Wednesday, February 18, 2009

Inside the Meltdown: Anatomy of a British Swindle

[Post Summary]

His sword is on his thigh because of fear in the night.
Song of Solomon

* * * * *

Someday historians will look back with laughter at the arrogance of those who tell tall tales — presenting characters possessing high social status as victims of circumstance who were reacting in a crisis as best as conditions dictated — attempting to placate an educated, thinking audience who understand how they are being swindled.
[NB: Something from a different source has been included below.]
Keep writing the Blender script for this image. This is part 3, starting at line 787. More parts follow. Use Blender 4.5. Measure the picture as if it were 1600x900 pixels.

Summing up the PBS production, "Inside the Meltdown," this, I believe, will be its fate one day.

Which Wall Street firm was rumored to have pulled out of Bear Stearns the fateful week — March 2008 — Bear Stearns fell from grace?

Why it was the same firm the Treasury Secretary had served as CEO.

And which storied firm — deeply connected to the City of London — picked up Bear Stearns' pieces? It was the same house of Morgan that precipitated the panic of 1907 and organized an attempted coup against U.S. President Franklin D. Roosevelt in 1933. JP Morgan is no stranger to treason in America.

The ongoing swindle's die was cast with the demise of baby Bear Stearns.

Now, which institution rightly prevents a handful of private firms from possessing unfettered financial control over a coast-to-coast economy containing 300 million head of cattle?

It is the U.S. government.

Thus, wiser minds appreciate the line of attack taken following Bear. First, destroy the viability of government-backed mortgage agencies — Fannie Mae and Freddie Mac — then move to destroy the credibility of the Treasury itself, saddling it with liabilities the likes of which any thinking citizen knows will never be made good. The collapsed physical economy virtually guarantees default's eventuality.

So, using the template forged by the Bear Stearns take down another British-connected investment bank — Barclays — was given choice pick over Lehman Brothers' assets for pennies on the dollar. In the process a fine story about "moral hazard" was concocted for consumption by uninitiated and gullible sorts, explaining why Lehman was let go. The consequences were known. That's why the Big Lie is still told to this very day: namely, that what happened following Lehman's bankruptcy was "unforeseen." Unfortunately, the producers of Inside the Meltdown slipped up, stating the books at Lehman were opened the weekend before it was forced into bankruptcy. Was no measure taken to contain certain fallout a means to an end, say, creating conditions sure to challenge the resources of the U.S. Treasury?

Deep six Paulson's "regret" for taking unprecedented measures to inject capital into the banking system following the Lehman Brothers bankruptcy. It was one step back — swallowing ideological objections — so two steps forward could be taken toward the day a thieving ideology might proceed unchallenged with the U.S. Treasury out of the way.

Regrettably for swindlers who pulled this thing off (and continue justifying their unfinished scheme) there are many Americans wondering about the principle of bankruptcy. Why does it not occur to these so-called "authorities" that conditions causing a spectacular unraveling, upsetting millions of lives, are as sure a sign as ever there was the whole arrangement is bankrupt? So, where's the re-org? What are these men trying to save? The Queen?